Scholars, students gather to discuss sustainability in Latin America

Monday, December 4, 2017
meeting attendees

Attendees gather in Hamilton Smith Hall for the New England Council of Latin American Studies' Annual Meeting.

On November 4, 2017, UNH hosted the New England Council of Latin American Studies' Annual Meeting (NECLAS), this year devoted to the topic "A Sustainable Future for Latin America?" The gathering offered scholars, students and teachers a unique opportunity to advance interdisciplinary dialogue about current topics in Latin American studies.

Organized by faculty and staff in the department of languages, literatures and cultures, the event showcased the interdisciplinary work done at UNH by specifically addressing the grand challenges facing Latin America (and the world) in these times of volatile political divisions, the ravages of climate change and biocultural degradation, endemic poverty and pervasive inequality. The majority of the participants on the 25 panels addressed questions of sustainability in some way. Tom Kelly — the founding executive director of the UNH Sustainability Institute and the University's chief sustainability officer — delivered remarks to the full group.

The conference's focus on sustainability served not only to highlight one of UNH's strengths but also provided an opportunity to integrate sustainability into the conference.
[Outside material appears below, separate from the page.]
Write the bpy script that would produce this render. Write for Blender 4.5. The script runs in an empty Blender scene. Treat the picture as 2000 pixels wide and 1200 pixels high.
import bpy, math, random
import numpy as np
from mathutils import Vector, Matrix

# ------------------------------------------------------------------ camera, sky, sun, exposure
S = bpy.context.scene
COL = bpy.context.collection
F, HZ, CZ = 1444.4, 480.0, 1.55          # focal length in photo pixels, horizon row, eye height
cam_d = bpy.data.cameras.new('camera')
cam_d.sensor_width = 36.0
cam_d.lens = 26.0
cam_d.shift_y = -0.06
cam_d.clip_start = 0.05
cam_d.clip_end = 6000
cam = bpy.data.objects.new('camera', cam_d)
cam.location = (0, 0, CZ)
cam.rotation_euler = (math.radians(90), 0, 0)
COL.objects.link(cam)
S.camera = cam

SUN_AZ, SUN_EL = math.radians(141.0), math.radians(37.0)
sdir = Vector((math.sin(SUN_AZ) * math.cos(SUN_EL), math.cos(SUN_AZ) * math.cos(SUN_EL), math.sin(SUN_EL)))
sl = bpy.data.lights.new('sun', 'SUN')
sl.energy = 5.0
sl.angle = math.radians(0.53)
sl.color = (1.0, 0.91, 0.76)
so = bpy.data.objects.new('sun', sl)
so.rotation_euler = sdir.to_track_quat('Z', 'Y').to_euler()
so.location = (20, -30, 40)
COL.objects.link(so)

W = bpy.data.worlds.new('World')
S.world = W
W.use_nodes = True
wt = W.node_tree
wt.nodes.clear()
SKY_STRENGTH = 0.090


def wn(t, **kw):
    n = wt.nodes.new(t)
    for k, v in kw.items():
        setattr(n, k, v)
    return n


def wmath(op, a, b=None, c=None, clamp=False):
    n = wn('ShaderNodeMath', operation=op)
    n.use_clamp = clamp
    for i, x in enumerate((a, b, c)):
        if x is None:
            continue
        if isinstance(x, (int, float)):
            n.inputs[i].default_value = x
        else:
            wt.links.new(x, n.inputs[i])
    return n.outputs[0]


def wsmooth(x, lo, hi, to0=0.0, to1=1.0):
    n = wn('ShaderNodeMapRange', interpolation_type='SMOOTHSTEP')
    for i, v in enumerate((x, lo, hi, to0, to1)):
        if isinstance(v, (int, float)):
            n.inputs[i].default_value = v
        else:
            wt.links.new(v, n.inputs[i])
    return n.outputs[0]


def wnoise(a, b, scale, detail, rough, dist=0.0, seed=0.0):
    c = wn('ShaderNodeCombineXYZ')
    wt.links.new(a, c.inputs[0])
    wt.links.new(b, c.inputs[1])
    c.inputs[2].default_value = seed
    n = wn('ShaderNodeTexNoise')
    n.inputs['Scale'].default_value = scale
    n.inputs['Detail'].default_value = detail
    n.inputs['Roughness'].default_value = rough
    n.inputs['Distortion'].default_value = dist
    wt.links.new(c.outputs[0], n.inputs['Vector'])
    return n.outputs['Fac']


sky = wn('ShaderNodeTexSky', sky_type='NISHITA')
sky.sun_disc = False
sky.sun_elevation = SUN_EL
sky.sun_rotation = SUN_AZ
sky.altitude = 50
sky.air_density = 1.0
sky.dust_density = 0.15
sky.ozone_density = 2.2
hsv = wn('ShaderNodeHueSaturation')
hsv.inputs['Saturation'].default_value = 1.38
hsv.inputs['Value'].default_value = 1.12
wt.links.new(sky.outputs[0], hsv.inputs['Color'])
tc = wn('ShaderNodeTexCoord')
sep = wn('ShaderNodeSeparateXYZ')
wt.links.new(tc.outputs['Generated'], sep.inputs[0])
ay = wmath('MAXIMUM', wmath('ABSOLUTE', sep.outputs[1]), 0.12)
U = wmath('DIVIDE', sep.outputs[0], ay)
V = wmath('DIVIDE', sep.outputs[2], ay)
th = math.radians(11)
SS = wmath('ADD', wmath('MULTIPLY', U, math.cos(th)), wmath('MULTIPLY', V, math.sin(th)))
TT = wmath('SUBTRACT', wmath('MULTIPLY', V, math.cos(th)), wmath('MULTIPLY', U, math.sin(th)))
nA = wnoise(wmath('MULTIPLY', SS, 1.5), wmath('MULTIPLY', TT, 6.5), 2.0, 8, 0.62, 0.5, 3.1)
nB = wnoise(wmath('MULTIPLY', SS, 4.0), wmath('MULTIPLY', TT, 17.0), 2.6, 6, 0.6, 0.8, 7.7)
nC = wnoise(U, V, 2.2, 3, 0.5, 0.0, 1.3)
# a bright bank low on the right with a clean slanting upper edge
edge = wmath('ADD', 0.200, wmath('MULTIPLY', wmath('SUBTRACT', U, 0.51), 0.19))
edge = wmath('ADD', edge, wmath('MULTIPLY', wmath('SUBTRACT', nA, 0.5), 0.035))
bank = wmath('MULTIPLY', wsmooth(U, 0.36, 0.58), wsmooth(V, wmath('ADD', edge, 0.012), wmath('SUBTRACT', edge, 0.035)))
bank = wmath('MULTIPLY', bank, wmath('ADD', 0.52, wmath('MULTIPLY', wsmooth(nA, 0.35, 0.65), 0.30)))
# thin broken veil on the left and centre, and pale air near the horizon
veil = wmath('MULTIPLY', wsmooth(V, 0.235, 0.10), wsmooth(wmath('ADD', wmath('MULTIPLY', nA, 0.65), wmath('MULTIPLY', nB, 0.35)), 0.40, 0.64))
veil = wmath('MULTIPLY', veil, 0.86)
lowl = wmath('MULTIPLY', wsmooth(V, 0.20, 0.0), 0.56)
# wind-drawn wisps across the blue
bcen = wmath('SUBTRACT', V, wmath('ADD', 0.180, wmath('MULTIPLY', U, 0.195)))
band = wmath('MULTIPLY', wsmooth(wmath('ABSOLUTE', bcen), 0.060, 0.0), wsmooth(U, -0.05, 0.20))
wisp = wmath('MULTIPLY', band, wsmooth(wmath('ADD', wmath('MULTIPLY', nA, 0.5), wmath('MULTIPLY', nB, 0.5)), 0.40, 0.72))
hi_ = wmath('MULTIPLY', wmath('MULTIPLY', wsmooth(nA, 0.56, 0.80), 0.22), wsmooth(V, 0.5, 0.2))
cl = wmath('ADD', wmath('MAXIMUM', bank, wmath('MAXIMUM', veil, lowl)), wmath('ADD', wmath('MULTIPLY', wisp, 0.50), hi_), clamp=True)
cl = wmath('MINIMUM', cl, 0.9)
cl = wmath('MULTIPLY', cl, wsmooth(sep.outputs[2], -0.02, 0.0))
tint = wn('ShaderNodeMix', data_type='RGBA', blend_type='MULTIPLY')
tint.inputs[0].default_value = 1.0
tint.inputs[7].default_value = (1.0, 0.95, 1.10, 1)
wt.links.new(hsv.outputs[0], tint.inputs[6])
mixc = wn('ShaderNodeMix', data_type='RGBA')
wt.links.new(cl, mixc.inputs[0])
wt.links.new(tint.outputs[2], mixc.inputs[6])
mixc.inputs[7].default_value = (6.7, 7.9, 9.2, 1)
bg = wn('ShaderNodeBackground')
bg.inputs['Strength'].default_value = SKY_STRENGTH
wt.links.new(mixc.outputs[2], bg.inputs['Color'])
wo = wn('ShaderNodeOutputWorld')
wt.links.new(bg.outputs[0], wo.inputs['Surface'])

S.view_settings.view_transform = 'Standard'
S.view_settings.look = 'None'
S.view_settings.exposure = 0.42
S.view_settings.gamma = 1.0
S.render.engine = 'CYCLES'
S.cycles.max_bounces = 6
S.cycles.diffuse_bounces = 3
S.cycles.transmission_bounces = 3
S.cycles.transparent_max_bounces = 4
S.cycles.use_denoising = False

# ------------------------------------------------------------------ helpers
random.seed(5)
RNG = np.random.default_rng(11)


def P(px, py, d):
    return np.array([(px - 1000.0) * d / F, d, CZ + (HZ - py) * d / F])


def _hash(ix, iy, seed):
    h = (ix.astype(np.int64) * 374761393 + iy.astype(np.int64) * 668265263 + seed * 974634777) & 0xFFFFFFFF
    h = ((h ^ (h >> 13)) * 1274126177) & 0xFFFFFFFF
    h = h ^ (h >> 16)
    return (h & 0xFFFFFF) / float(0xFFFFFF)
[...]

For example, organizers developed an app for iOS and Android operating systems that greatly reduced the number of programs printed, encouraged attendees to bring their own refillable water bottles (rather than providing bottled water), and made sure to recycle name tags and holders.

Eleven UNH faculty members participated in the meeting, either presenting or chairing panels, and the conference was attended by over 20 undergraduate and graduate students from different departments.

NECLAS announced at the meeting that UNH will be the new institutional and administrative home for the organization.

"We believe that our faculty interests and student outcomes will be greatly enriched by our role as the institutional host of this important interdisciplinary organization," says Scott Weintraub, associate professor of Spanish.

As an outcome of the 2017 meeting, a special issue of the refereed, interdisciplinary journal A Contracorriente will be devoted to the topic "A Sustainable Future for Latin America?" Edited by Professor Sasha Woolson of the University of Vermont, the issue will be published in spring 2019.

The NECLAS annual meeting at UNH was made possible by sponsorship from the Center for the Humanities; the Sustainability Institute; the Responsible Governance and Sustainable Citizenship Project in the Department of Classics, Humanities and Italian Studies; the Confucius Institute; Political Science; History; Anthropology; and Languages, Literatures and Cultures.

NECLAS is New England's only interdisciplinary organization devoted to Latin American Studies; founded in 1970, it currently has over 500 members from 49 institutions in New England and beyond.